The Nation's Child: Childhood, Children's Literature and National Identity in Modern China

Open Access
Author:
Xu, Xu
Graduate Program:
Curriculum and Instruction
Degree:
Doctor of Philosophy
Document Type:
Dissertation
Date of Defense:
April 30, 2013
Committee Members:
  • Gail Louise Boldt, Dissertation Advisor
  • Gail Louise Boldt, Committee Chair
  • Daniel Dean Hade, Committee Member
  • Jacqueline J A Reid Walsh, Committee Member
  • Shuang Shen, Committee Member
Keywords:
  • Childhood
  • Children's Literature
  • National Identity
  • Modern China
Abstract:
In the final decades of the nineteenth century China saw profound changes.
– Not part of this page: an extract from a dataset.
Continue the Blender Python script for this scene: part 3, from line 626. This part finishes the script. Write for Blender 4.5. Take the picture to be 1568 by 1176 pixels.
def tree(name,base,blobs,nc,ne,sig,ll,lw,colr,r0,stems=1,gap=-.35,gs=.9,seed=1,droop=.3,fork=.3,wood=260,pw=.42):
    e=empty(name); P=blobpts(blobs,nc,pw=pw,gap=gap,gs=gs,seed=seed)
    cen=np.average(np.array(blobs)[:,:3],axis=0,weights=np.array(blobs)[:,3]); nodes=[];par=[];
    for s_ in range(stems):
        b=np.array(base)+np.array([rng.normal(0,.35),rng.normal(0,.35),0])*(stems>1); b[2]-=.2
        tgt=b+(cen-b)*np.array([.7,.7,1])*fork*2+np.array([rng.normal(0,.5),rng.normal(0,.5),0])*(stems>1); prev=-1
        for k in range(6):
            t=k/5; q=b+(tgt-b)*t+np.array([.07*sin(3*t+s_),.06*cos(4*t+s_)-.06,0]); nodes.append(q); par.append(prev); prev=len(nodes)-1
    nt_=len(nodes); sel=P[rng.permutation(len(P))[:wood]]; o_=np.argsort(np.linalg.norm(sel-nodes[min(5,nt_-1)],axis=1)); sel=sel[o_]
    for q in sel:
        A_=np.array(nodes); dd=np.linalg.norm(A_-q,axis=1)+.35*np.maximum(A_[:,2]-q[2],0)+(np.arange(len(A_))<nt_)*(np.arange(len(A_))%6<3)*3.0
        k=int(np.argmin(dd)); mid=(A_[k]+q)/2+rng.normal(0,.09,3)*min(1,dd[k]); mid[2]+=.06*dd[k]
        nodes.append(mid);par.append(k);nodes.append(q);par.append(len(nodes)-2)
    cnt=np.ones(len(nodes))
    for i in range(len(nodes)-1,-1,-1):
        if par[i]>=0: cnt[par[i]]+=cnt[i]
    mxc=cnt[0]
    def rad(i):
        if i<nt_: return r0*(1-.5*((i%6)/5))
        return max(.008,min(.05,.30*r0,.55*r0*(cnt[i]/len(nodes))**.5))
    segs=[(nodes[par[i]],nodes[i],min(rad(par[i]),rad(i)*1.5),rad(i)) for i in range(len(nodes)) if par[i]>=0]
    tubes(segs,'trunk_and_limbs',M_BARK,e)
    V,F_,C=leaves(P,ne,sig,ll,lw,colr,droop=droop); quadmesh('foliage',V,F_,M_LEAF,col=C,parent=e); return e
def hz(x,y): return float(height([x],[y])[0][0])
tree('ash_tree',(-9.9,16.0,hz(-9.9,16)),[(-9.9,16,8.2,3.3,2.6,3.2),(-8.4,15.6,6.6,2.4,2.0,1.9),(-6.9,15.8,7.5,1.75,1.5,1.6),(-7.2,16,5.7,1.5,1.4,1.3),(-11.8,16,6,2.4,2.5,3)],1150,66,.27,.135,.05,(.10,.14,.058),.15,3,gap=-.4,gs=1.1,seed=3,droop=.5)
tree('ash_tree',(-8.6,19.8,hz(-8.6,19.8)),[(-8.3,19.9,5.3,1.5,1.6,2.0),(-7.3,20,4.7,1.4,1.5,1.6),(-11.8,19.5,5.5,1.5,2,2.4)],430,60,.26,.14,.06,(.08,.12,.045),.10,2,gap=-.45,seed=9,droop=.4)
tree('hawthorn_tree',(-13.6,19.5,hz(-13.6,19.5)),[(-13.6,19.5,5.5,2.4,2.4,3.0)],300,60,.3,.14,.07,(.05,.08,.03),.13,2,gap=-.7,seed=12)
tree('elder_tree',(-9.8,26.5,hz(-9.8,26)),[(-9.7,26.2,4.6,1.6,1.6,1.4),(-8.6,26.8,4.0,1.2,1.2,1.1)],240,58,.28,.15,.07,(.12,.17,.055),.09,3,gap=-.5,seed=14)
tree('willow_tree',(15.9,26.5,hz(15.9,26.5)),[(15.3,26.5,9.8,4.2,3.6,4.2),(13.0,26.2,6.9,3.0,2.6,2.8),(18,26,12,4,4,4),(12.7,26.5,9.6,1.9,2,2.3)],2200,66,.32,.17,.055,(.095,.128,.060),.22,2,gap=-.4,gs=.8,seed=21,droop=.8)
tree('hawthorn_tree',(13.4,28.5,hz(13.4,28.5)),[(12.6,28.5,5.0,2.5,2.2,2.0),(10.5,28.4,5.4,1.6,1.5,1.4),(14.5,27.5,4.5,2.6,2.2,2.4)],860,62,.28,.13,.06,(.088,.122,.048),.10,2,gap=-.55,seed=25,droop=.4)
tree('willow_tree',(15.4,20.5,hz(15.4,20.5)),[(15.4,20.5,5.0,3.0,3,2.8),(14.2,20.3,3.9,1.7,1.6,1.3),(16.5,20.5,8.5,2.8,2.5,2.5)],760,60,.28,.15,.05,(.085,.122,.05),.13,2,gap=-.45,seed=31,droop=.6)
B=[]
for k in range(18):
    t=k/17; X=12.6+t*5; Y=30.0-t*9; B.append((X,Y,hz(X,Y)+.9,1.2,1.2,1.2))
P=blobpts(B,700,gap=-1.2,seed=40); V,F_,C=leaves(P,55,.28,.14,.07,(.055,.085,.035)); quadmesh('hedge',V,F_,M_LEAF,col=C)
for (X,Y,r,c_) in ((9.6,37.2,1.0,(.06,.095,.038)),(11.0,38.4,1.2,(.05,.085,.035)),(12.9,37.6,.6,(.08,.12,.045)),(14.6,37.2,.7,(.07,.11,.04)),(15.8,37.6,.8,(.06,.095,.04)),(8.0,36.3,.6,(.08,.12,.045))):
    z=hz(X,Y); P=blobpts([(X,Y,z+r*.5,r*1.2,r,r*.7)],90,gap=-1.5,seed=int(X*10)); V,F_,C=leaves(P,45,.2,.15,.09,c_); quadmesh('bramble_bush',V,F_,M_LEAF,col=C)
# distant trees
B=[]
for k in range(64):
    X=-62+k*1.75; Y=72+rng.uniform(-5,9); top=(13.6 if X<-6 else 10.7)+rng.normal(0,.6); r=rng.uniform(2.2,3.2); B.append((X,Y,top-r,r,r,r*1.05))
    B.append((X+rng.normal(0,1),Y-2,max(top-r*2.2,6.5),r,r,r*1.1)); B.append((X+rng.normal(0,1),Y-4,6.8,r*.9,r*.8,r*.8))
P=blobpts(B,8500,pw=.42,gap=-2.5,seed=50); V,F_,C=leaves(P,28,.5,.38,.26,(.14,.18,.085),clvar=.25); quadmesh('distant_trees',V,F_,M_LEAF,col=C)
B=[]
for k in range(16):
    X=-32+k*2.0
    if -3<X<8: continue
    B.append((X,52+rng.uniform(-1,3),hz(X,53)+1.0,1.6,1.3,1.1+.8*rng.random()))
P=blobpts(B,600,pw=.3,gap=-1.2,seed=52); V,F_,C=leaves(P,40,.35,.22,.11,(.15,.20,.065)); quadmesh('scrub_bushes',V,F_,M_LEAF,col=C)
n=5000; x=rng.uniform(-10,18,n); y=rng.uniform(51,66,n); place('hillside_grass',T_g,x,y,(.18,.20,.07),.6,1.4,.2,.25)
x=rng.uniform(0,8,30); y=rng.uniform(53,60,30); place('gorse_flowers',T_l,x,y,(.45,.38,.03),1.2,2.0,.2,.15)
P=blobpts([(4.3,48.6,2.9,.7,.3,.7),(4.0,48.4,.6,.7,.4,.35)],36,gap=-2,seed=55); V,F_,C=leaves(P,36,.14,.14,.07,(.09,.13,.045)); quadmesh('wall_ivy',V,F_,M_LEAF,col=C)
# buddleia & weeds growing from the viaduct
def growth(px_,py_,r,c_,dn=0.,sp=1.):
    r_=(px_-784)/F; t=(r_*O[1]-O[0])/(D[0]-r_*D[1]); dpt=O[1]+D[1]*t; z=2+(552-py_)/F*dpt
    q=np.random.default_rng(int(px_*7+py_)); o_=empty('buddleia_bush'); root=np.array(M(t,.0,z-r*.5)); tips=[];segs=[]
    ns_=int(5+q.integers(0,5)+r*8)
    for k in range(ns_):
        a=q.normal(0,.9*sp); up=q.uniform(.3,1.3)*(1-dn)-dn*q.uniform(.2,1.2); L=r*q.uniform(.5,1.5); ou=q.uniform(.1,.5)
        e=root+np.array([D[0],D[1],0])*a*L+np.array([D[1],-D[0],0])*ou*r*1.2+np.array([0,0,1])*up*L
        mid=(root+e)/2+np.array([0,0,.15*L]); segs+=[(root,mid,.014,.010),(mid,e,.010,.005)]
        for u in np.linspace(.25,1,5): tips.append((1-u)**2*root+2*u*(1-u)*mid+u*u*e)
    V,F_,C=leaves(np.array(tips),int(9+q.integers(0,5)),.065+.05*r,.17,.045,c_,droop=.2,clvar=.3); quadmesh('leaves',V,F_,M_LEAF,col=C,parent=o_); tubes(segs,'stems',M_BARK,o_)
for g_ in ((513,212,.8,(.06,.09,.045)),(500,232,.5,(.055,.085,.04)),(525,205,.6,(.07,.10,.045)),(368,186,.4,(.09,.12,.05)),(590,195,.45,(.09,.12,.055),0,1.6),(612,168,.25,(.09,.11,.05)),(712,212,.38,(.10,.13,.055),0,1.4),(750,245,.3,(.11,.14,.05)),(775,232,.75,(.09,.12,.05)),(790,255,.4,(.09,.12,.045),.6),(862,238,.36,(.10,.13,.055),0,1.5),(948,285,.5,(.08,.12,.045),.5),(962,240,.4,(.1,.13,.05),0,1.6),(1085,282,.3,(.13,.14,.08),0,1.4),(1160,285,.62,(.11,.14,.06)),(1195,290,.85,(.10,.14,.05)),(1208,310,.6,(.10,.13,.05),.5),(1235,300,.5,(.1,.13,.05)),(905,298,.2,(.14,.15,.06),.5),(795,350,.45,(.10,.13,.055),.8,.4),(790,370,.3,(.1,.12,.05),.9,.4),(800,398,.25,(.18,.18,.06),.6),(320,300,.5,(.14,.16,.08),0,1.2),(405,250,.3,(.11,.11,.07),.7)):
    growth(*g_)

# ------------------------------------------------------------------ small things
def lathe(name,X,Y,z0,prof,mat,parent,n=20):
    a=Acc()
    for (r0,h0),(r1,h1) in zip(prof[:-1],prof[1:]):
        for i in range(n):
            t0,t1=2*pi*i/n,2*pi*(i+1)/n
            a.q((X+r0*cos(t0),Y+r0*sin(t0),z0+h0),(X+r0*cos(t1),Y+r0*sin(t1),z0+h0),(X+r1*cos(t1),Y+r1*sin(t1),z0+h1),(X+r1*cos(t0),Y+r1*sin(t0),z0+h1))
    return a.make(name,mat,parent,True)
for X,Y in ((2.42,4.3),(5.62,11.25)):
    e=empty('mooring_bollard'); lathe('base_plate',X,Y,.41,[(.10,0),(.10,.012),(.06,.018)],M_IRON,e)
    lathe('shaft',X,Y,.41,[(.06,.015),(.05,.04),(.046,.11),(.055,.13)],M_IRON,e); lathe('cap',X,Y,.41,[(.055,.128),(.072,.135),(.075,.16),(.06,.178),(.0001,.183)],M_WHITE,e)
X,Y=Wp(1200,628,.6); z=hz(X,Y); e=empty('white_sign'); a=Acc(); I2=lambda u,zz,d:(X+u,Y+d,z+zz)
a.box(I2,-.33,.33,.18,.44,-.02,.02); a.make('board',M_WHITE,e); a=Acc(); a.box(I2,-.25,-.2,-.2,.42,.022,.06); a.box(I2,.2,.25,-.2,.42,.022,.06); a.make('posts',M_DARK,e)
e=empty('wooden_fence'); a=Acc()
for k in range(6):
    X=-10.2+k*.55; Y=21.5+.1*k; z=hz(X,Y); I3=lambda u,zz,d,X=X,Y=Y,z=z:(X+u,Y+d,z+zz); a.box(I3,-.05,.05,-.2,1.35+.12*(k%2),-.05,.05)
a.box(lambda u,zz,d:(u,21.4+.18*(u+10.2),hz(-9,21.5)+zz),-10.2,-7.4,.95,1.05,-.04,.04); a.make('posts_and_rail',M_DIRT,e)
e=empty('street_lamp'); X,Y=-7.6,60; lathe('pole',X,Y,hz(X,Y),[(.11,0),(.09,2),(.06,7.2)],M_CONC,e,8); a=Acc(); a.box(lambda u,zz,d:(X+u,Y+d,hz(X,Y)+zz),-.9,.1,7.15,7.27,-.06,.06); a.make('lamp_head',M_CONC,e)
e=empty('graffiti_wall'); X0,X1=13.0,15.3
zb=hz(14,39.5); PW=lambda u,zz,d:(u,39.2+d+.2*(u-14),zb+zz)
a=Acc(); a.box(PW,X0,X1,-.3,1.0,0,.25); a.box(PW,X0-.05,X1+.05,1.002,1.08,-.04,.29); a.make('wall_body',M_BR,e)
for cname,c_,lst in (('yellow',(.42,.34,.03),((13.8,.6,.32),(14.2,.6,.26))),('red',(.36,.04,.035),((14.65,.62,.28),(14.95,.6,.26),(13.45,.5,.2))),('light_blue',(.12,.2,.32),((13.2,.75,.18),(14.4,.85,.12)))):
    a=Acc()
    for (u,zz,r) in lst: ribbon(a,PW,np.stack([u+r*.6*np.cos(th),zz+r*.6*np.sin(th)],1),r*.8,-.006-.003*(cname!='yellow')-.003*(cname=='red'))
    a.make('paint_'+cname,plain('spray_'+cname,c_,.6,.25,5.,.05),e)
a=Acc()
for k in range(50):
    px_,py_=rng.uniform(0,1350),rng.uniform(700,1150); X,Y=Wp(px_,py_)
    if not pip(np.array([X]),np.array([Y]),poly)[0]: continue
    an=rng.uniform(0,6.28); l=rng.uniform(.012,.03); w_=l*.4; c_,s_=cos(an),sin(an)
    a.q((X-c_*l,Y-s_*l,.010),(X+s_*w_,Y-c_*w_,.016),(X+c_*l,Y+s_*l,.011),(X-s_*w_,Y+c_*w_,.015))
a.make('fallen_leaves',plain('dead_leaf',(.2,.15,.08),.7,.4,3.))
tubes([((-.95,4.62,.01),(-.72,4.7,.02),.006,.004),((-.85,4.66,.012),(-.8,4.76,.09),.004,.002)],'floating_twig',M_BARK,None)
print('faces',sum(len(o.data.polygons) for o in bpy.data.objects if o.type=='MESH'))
Militarily defeated by colonial powers and forced to sign a series of unequal treaties ceding parts of its territory, the thousand-year-old Chinese empire, under the rule of the Great Qing, painfully felt that it was going into decline. Under the threat of national extinction, progressive Chinese called for saving China by transforming it into a modern nation. This dissertation suggests that since the last decades of the nineteenth century China’s modernization has been intricately intertwined with the construction of childhood and children’s literature. I perceive my dissertation as a genealogy of modern childhood in relation to China’s nation-building projects from the late nineteenth century to the present. This dissertation traces three paradigmatic shifts in regard to the correlation between the child and nation in modern Chinese history, by identifying the humanistic “natural” child of the Republican period (1912–1949), the revolutionary adult-child of the Maoist period (1949–1976), and the patriotic modern child of the post-socialist period (1976 onward) as three ideal models of Chinese citizenship. While these models represent different dominant discourses about the child in the different historical periods of modern China, the model itself is not a homogeneous concept. That is, the meaning of each child model is unstable, contextualized by historical conditions marked in terms of nationality, gender, class, and age, as well as their intersections and disconnections. Additionally, it is also important to note that the specified historical periods are not distinctive historical eras having clear-cut boundaries. As I attempt to illustrate, the formation of the concept of the child in a so-called new era often builds on ideas of the past, and the past child usually figure prominently in the discourse of the ideal child of the present. Furthermore, the modern Chinese child and children’s literature is never a purely indigenous product, but a hybrid of Western and local discourses. This dissertation thus also attempts to show that the local does not necessarily stand in opposition to the global and is often mediated through the transnational.